Alors oui je sais, je perds dix points de crédit à la chroniquer, mais j’m’en fous j’en ai d’avance, et au pire j’irais en stage de redressement hein ! Pour "West coast" je veux bien faire ça. Dieu sait que j’attendais de la descendre, comme je le fais parfois trop systématiquement avec ce qui porte l’infâmante étoile jaune "mainstream". Je me fais à mon insu sergent de la police des goûts mais il fallut me rendre à l’évidence : je crois que West coast est le morceau que j’ai le plus écouté d’affilée. Impossible de m’en défaire. C’est bourré de phéromones voire trop, c’est le rêve américain. Je suis dans une cadillac, le vent chaud caresse mes tempes et fait griller ma cigarette un peu trop vite, je vois la danse des flammes tandis que Las Vegas s’allume. Une odeur de parfum haut de gamme, un peu trop pour mon pedigree prolo, m’envahit les nasaux habitués à l’humus et au fer forgé. Mais si sur son précédent je me sentais totalement exclu, attendant devant la porte d’entrée gardée par deux videurs, avec ce nouvel album les effluves sont trop fortes, et soit les armoires à glace me laissent passer soit je les déboîte. Je sais maintenant ce qu’est l’insupportable chant des sirènes, celui qui fait de "Brooklyn baby" un titre aussi beau et apaisant que violent dans les émois qu’il provoque. L’invitation de "cruel world" est une ode au saut dans le vide. Et le refrain de "Ultraviolence" ! Depuis quand n’ai-je pas été enveloppé à ce point ? C’est le luxe, avec ce qu’il faut d’accessibilité pour mélanger l’odeur des parfums Givenchy avec celle de travers de porcs à la texane. Ce n’est plus le rêve, mais le magnifique mensonge américain. Celui qui fait que leur variété passera toujours pour de la haute couture à côté de la nôtre.

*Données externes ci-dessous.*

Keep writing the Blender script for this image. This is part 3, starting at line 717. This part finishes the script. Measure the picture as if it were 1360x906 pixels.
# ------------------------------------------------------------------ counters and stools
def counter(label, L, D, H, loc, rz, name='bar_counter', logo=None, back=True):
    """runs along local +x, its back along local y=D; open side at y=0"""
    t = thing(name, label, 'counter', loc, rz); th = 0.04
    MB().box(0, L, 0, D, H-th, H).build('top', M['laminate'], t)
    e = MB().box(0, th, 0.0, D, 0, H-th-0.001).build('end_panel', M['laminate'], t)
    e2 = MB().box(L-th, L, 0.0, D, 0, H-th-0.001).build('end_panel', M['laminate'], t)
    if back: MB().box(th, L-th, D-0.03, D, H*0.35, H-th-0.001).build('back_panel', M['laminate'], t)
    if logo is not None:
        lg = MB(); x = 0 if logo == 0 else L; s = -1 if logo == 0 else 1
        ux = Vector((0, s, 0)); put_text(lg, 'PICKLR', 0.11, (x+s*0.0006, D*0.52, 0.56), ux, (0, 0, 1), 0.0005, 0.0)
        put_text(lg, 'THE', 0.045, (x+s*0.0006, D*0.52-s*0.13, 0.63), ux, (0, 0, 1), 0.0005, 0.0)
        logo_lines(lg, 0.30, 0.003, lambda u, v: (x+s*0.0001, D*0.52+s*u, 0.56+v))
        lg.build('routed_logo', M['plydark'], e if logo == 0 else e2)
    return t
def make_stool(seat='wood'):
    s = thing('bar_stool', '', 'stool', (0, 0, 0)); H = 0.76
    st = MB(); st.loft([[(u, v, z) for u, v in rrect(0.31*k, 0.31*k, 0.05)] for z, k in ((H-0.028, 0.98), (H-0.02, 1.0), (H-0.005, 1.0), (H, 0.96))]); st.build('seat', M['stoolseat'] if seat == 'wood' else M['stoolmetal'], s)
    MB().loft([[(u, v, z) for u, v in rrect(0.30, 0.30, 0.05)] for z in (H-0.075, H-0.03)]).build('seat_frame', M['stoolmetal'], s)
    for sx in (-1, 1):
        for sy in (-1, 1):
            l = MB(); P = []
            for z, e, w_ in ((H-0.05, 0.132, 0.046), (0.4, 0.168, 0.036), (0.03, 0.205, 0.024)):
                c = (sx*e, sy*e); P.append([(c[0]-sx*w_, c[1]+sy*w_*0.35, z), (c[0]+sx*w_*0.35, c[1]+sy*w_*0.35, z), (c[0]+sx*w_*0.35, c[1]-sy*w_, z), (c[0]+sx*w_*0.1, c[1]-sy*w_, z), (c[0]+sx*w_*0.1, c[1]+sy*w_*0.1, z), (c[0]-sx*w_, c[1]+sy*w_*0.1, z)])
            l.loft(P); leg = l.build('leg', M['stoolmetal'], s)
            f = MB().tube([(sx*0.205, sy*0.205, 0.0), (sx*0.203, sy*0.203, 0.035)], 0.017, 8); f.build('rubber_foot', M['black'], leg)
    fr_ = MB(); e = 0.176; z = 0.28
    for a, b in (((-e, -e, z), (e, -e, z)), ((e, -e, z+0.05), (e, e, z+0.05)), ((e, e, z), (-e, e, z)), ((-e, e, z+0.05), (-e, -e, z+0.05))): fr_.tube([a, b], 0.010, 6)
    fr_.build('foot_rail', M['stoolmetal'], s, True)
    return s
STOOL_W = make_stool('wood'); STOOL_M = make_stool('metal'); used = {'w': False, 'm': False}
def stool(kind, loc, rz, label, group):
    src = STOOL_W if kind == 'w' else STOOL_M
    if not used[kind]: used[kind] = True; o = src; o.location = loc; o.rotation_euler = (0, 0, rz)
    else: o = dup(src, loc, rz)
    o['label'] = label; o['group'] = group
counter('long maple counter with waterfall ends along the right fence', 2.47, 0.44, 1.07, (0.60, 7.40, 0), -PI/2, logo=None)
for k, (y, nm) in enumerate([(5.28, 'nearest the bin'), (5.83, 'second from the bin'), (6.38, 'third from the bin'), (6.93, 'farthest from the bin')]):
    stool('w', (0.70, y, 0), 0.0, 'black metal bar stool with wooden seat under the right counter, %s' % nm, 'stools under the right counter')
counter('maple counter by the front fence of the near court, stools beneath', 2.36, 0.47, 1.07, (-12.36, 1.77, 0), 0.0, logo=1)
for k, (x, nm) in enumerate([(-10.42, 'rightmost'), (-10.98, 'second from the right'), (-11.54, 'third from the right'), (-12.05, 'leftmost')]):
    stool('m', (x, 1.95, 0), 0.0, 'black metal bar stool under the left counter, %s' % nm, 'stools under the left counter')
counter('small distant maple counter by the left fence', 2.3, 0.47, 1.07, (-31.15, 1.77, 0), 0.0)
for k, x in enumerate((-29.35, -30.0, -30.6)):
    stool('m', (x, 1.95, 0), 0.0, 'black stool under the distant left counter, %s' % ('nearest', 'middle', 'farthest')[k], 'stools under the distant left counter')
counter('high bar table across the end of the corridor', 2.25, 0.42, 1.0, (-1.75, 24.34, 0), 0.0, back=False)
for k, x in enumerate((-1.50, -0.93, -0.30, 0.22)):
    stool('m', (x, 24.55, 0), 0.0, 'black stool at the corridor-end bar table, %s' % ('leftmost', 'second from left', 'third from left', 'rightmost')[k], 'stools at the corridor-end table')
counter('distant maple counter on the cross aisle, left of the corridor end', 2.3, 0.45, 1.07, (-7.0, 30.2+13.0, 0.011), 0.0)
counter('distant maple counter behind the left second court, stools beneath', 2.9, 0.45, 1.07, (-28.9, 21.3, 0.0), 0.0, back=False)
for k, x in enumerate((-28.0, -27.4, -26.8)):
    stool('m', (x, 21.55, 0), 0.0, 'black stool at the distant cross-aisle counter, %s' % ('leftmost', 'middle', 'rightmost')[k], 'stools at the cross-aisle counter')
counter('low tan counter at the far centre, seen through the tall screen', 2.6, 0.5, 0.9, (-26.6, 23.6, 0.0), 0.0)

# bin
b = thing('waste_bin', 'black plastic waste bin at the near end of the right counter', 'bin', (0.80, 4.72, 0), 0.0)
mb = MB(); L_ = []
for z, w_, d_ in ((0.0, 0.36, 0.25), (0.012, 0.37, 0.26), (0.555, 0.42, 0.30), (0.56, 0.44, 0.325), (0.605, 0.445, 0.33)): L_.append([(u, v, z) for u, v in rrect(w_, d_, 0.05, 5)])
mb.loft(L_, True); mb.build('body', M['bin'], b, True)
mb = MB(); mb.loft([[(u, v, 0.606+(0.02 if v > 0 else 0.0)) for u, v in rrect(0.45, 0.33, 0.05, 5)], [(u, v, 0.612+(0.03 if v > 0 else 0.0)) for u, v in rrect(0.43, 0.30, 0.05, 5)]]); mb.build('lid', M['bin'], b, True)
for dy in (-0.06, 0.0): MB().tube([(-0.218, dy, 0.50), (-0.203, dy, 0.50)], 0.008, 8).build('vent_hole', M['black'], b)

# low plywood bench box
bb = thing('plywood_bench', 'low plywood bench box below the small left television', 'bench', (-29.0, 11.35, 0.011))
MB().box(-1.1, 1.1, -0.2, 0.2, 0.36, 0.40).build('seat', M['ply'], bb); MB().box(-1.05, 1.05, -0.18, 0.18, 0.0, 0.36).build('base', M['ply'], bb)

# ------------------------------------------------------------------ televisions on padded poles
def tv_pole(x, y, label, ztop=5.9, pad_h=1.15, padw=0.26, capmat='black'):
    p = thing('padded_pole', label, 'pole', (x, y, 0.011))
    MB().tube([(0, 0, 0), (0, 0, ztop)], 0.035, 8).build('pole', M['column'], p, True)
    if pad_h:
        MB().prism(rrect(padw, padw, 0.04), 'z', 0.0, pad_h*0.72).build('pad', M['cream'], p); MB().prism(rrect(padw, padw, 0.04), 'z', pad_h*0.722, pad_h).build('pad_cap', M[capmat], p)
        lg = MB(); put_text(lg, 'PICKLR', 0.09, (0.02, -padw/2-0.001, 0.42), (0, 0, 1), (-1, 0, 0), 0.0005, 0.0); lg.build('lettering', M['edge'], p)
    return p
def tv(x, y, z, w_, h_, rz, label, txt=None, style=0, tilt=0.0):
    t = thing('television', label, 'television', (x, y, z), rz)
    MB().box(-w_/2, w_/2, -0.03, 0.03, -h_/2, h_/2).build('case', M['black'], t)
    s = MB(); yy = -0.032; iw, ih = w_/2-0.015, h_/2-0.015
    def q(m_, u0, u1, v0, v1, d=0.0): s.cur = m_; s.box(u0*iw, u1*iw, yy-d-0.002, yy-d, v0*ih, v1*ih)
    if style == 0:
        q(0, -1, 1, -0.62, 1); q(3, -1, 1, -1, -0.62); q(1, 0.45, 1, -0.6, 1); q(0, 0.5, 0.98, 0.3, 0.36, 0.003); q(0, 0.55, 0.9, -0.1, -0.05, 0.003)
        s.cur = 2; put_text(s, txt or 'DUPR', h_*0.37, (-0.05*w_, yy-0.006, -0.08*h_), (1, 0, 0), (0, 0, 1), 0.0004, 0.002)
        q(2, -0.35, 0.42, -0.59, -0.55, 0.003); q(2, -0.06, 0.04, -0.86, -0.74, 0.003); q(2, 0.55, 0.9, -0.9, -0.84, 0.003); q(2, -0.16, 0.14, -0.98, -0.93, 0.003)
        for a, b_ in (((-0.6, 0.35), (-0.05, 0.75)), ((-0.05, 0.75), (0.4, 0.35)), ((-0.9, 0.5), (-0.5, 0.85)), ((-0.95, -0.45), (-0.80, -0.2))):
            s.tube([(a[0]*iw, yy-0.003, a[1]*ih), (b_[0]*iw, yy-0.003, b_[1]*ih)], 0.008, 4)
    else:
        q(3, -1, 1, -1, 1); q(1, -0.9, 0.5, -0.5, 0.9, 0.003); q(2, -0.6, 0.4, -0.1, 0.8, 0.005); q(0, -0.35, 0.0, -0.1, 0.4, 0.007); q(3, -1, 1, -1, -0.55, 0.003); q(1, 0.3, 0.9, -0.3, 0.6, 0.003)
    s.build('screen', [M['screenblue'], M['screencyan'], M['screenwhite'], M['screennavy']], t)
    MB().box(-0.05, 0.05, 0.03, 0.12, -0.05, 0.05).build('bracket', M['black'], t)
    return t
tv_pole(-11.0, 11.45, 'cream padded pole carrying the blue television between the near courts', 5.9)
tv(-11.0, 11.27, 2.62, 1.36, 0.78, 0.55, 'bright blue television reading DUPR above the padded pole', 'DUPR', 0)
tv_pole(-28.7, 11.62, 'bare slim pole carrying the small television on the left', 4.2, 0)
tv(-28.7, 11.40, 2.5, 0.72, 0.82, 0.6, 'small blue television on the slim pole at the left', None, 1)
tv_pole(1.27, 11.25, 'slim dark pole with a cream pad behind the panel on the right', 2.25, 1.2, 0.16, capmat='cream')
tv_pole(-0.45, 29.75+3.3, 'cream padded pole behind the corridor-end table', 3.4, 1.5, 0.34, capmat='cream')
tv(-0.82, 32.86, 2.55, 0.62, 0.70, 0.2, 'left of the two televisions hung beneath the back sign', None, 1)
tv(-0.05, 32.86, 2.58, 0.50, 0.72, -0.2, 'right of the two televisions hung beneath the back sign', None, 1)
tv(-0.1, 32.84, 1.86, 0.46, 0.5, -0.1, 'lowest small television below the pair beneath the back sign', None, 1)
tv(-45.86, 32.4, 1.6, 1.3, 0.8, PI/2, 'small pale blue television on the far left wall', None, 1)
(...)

"Shades of cool" avec sa ligne mélodique si simple est encre une preuve. Avant tout vient l’organe, cette voix qui vibre et fait vibrer des pieds à la tête avec tout ce qu’il y a entre. Un refrain cotonneux, au dessus d’une carte postale de New York sans aucune pollution avec décors en carton pâte. Bordel j’ai forcément repensé à Hope Sandoval, mais aussi aux ambiances étranges d’un Tueurs-nés, notamment ce morceau obsédant : History repeats itself. Mélange de folie et d’esthétique, rêve et réalité croisés comme bien sûr dans l’inévitable Lynch qu’on verra en toile de fond (mais vraiment de fond hein, juste pour l’image féminine qu’il aime développer).

Vous l’aurez compris, ce disque est un disque de fantasmes, d’années folles, d’interminables voitures et jambes suivies de violentes robes, de boucles blondes (fausses bien sûr) et regards azur dissimulant un alibi carnassier. C’est la femme d’Hitchcock, fatale dans tous les sens, la prédatrice. Celle qui foutra le bordel dans vos ménages et vos méninges.

Au delà de toutes ces considérations de gamin de campagne ayant imaginé un idéal américain aussi faux qu’un sabre laser, il y a aussi autre chose dans ce disque : Lana Del Rey a bien repris le pouvoir et prouvé qu’elle en avait à raconter, que la forme était primordiale et que par cette même occasion on pouvait se permettre beaucoup de libertés. Et dans certains textes elle en use bien plus que certains groupes du sacro saint underground qui ne sont pour la plupart qu’une bande de putes n’ayant simplement toujours par réussi à ouvrir leur propre maison close.

Je m’en vais avec mon disque en voiture, m’imaginer au fil de ce qui sera probablement ma centième écoute du disque, que les routes de campagne que je sillonne sont en fait celles des bords de mer floridiens. Mon kangoo deviendra une eldorado, la route s’élargira et les lignes deviendront jaunes. Peut être Lana fera t elle du stop on the way to the top hahaha !

Aucune réalité ne vaut un rêve ou un fantasme. Ou le contraire. Je sais pas, c’est peut être ça l’ultraviolence.